# Problem statement
Exactly repeat the lines starting at the one that holds "Keep writing the" and ending at the one that holds "None, m), kind='structure')". Both end lines count; leave out everything else.

Records from a collection:
======
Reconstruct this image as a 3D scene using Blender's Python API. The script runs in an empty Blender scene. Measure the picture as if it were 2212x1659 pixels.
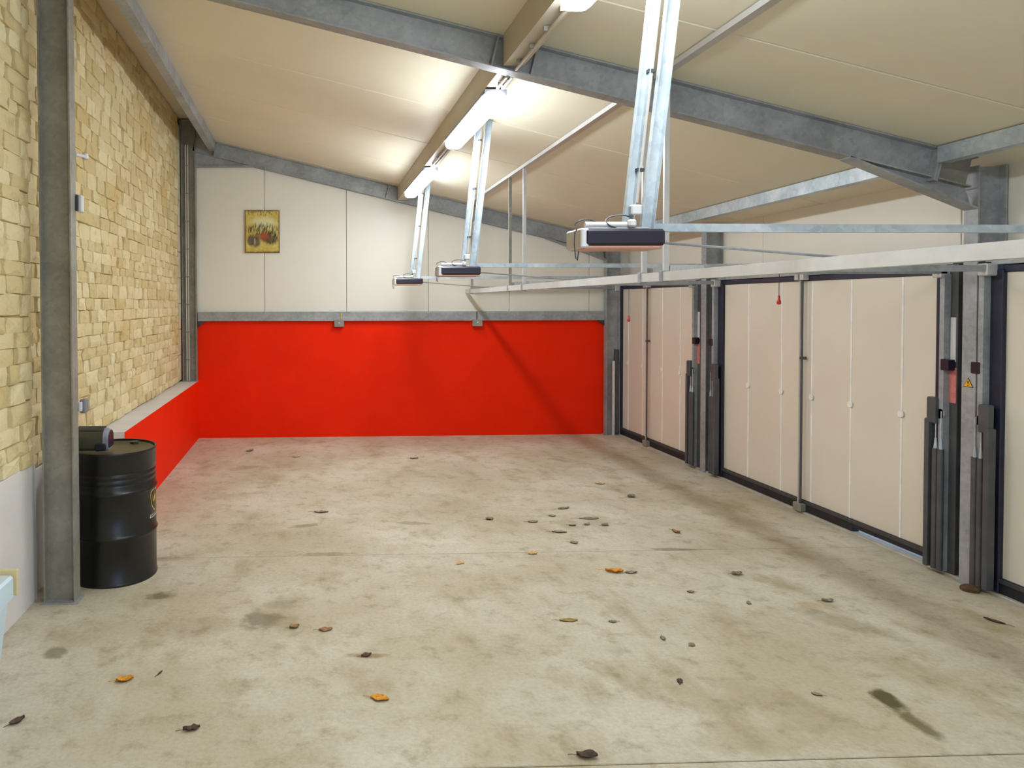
import bpy, bmesh, math, random
from mathutils import Vector, Matrix
random.seed(7)
sc = bpy.context.scene
col = sc.collection
V = Vector

# ------------------------------------------------------------------ camera
YAW, PITCH, ROLL = math.radians(1.987), math.radians(-1.2255), math.radians(-0.2218)
FPX, PPX, PPY, EYE = 1552.9, 724.1, 688.9, 1.87
fw = V((math.sin(YAW)*math.cos(PITCH), math.cos(YAW)*math.cos(PITCH), math.sin(PITCH)))
rt = V((math.cos(YAW), -math.sin(YAW), 0))
up = rt.cross(fw)
rt2 = rt*math.cos(ROLL) + up*math.sin(ROLL)
up2 = up*math.cos(ROLL) - rt*math.sin(ROLL)
cam = bpy.data.cameras.new('camera')
cam.sensor_fit = 'HORIZONTAL'; cam.sensor_width = 36.0
cam.lens = FPX/2212*36
cam.shift_x = (1106-PPX)/2212
cam.shift_y = -(829.5-PPY)/2212
cam.clip_start = 0.05
camo = bpy.data.objects.new('camera', cam); col.objects.link(camo)
m = Matrix((rt2, up2, -fw)).transposed().to_4x4(); m.translation = V((0, 0, EYE))
camo.matrix_world = m
sc.camera = camo

# ------------------------------------------------------------------ world (overcast daylight, enters by the open gateway behind the viewer)
world = bpy.data.worlds.new('world'); sc.world = world; world.use_nodes = True
bg = world.node_tree.nodes['Background']
bg.inputs[0].default_value = (0.46, 0.66, 1.0, 1); bg.inputs[1].default_value = 2.2
LAMP_POWER = 58.0
sc.view_settings.view_transform = 'Standard'; sc.view_settings.look = 'None'
sc.view_settings.exposure = 0.0; sc.view_settings.gamma = 1.0; sc.view_settings.use_curve_mapping = False
sc.cycles.use_denoising = True
sc.cycles.use_adaptive_sampling = True; sc.cycles.adaptive_threshold = 0.03
sc.cycles.max_bounces = 6; sc.cycles.diffuse_bounces = 4; sc.cycles.glossy_bounces = 2
sc.cycles.sample_clamp_indirect = 6.0

# ------------------------------------------------------------------ materials
def srgb(r, g, b):
    f = lambda c: (c/255/12.92) if c/255 <= .04045 else ((c/255+.055)/1.055)**2.4
    return (f(r), f(g), f(b), 1)

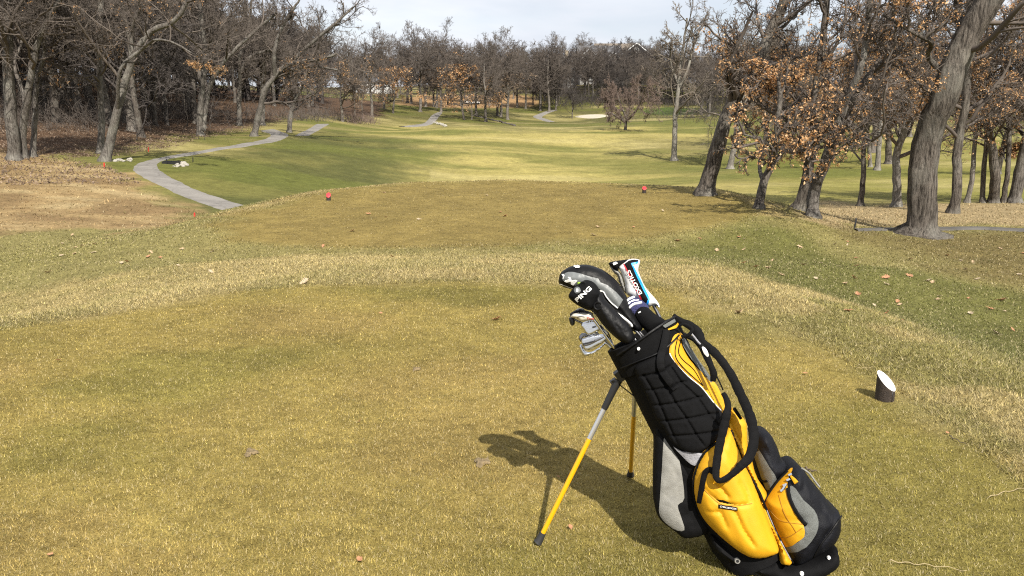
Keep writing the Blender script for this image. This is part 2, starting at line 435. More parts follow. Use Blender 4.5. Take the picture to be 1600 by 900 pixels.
mu2 = nt.nodes.new('ShaderNodeMath'); mu2.operation = 'MULTIPLY'; nt.links.new(mu1.outputs[0], mu2.inputs[0]); nt.links.new(f3, mu2.inputs[1])
vm = nt.nodes.new('ShaderNodeVectorMath'); vm.operation = 'SCALE'
nt.links.new(at.outputs['Color'], vm.inputs[0]); nt.links.new(mu2.outputs[0], vm.inputs['Scale'])
nt.links.new(vm.outputs['Vector'], bs.inputs['Base Color'])
bp = nt.nodes.new('ShaderNodeBump'); bp.inputs['Strength'].default_value = 0.5; bp.inputs['Distance'].default_value = 0.03
nt.links.new(n2.outputs['Fac'], bp.inputs['Height'])
nt.links.new(bp.outputs['Normal'], bs.inputs['Normal'])
tag(link("ground", gm, None, m), kind='structure')

# ------------------------------------------------------------------ cart paths
m_path = mat("worn_asphalt", (0.188, 0.175, 0.158), 0.9, var=0.22, vscale=0.8, bump=0.4, bscale=30, spec=0.2)
m_path2 = mat('old_dark_asphalt', (0.105, 0.098, 0.088), 0.9, var=0.3, vscale=0.9, bump=0.4, bscale=30, spec=0.2)
def path_strip(name, left, right, nseg=18, lift=0.03, m_path=m_path):
    A, B = catmull(left, nseg), catmull(right, nseg)
    for E_ in (A, B): E_ += (np.column_stack([fbm(E_[:, 0] * 1.7, E_[:, 1] * 1.7, 3), fbm(E_[:, 0] * 1.7 + 31, E_[:, 1] * 1.7, 3)]) - .5) * .14
    m_ = 7; V = []; n = len(A)
    for i in range(n):
        for j in range(m_):
            t = j / (m_ - 1); x, y = A[i] * (1 - t) + B[i] * t
            V.append((x, y))
    V = np.array(V); z = ground(V) + lift
    z = z.reshape(n, m_)
    z[:, 0] -= lift + 0.05; z[:, -1] -= lift + 0.05
    V = np.column_stack([V, z.ravel()])
    F = []
    for i in range(n - 1):
        for j in range(m_ - 1):
            F.append((i * m_ + j, (i + 1) * m_ + j, (i + 1) * m_ + j + 1, i * m_ + j + 1))
    me = mesh_np(name, V, np.array(F)[:, ::-1])
    o = link(name, me, None, m_path); tag(o, kind='structure')
    return o
def crack(m, sc=0.55):
    nt = m.node_tree; b = nt.nodes['Principled BSDF']; src = b.inputs['Base Color'].links[0].from_socket
    tc = nt.nodes.new('ShaderNodeTexCoord'); n = nt.nodes.new('ShaderNodeTexNoise'); n.inputs['Scale'].default_value = 1.4; n.inputs['Detail'].default_value = 4
    av = nt.nodes.new('ShaderNodeVectorMath'); av.operation = 'ADD'; nt.links.new(tc.outputs['Object'], av.inputs[0]); nt.links.new(n.outputs['Color'], av.inputs[1]); nt.links.new(tc.outputs['Object'], n.inputs['Vector'])
    v = nt.nodes.new('ShaderNodeTexVoronoi'); v.feature = 'DISTANCE_TO_EDGE'; v.inputs['Scale'].default_value = sc; nt.links.new(av.outputs['Vector'], v.inputs['Vector'])
    r = nt.nodes.new('ShaderNodeMapRange'); r.inputs['From Max'].default_value = 0.03; r.inputs['To Min'].default_value = 0.78; nt.links.new(v.outputs['Distance'], r.inputs['Value'])
    s_ = nt.nodes.new('ShaderNodeVectorMath'); s_.operation = 'SCALE'; nt.links.new(src, s_.inputs[0]); nt.links.new(r.outputs['Result'], s_.inputs['Scale']); nt.links.new(s_.outputs['Vector'], b.inputs['Base Color'])
crack(m_path); crack(m_path2)
L1 = np.concatenate([[tuple(at_drop(410, 358, 3.5))[:2], tuple(at_drop(365, 338, 3.4))[:2]], on_ground([(330, 325), (282, 308), (250, 293), (218, 277), (203, 266), (214, 255), (260, 244), (330, 232), (395, 221), (417, 214), (418, 209), (404, 205)])])
L2 = np.concatenate([[tuple(at_drop(470, 350, 3.6))[:2], tuple(at_drop(428, 334, 3.5))[:2], tuple(at_drop(391, 321, 3.4))[:2]], on_ground([(340, 306), (298, 290), (268, 275), (251, 262), (255, 252.5), (295, 244), (350, 234), (420, 224), (449, 216), (453, 210), (432, 202)])])
path_strip("cart_path", L1, L2)
path_strip("cart_path", on_ground([(455, 212), (475, 204), (492, 194)]), on_ground([(485, 212), (500, 204), (517, 194)]))
path_strip("cart_path", on_ground([(622, 198), (656, 194), (667, 188), (674, 180), (682, 176)]), on_ground([(634, 198.5), (668, 196.5), (681, 190), (688, 181), (692, 176)]), lift=0.08)
path_strip("cart_path", on_ground([(858, 191), (842, 187), (832, 182), (843, 177), (858, 172)]), on_ground([(870, 191), (858, 187), (848, 183), (858, 177), (872, 172)]), lift=0.08)
path_strip("cart_path", on_ground([(1330, 358), (1420, 356), (1520, 355), (1620, 359), (1720, 364)]), on_ground([(1340, 361.5), (1420, 361), (1520, 360), (1620, 364), (1720, 369)]), m_path=m_path2)
# the sand bunker beside the far green
m_sand = mat("bunker_sand", (0.40, 0.36, 0.28), 0.95, var=0.12, vscale=1.5)
bk = catmull(on_ground([(898, 182), (915, 179.5), (940, 179), (952, 181), (935, 184.5), (910, 184.5)]), 6, True)
cen = bk.mean(0); Vb = [(*cen, gz(*cen) + 0.12)]
for f in (0.5, 0.85, 1.0):
    q = cen + (bk - cen) * f; zz = ground(q) + (0.12 if f < 1 else -0.02)
    Vb += [(a, b, c) for (a, b), c in zip(q, zz)]
n = len(bk); Fb = [(0, 1 + i, 1 + (i + 1) % n) for i in range(n)]
for k in range(2): Fb += [(1 + k * n + i, 1 + (k + 1) * n + i, 1 + (k + 1) * n + (i + 1) % n, 1 + k * n + (i + 1) % n) for i in range(n)]
mb = MB(); mb.add(Vb, Fb); tag(mb.build("sand_bunker", m_sand), kind='structure')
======
# Task solution
Keep writing the Blender script for this image. This is part 2, starting at line 435. More parts follow. Use Blender 4.5. Take the picture to be 1600 by 900 pixels.
mu2 = nt.nodes.new('ShaderNodeMath'); mu2.operation = 'MULTIPLY'; nt.links.new(mu1.outputs[0], mu2.inputs[0]); nt.links.new(f3, mu2.inputs[1])
vm = nt.nodes.new('ShaderNodeVectorMath'); vm.operation = 'SCALE'
nt.links.new(at.outputs['Color'], vm.inputs[0]); nt.links.new(mu2.outputs[0], vm.inputs['Scale'])
nt.links.new(vm.outputs['Vector'], bs.inputs['Base Color'])
bp = nt.nodes.new('ShaderNodeBump'); bp.inputs['Strength'].default_value = 0.5; bp.inputs['Distance'].default_value = 0.03
nt.links.new(n2.outputs['Fac'], bp.inputs['Height'])
nt.links.new(bp.outputs['Normal'], bs.inputs['Normal'])
tag(link("ground", gm, None, m), kind='structure')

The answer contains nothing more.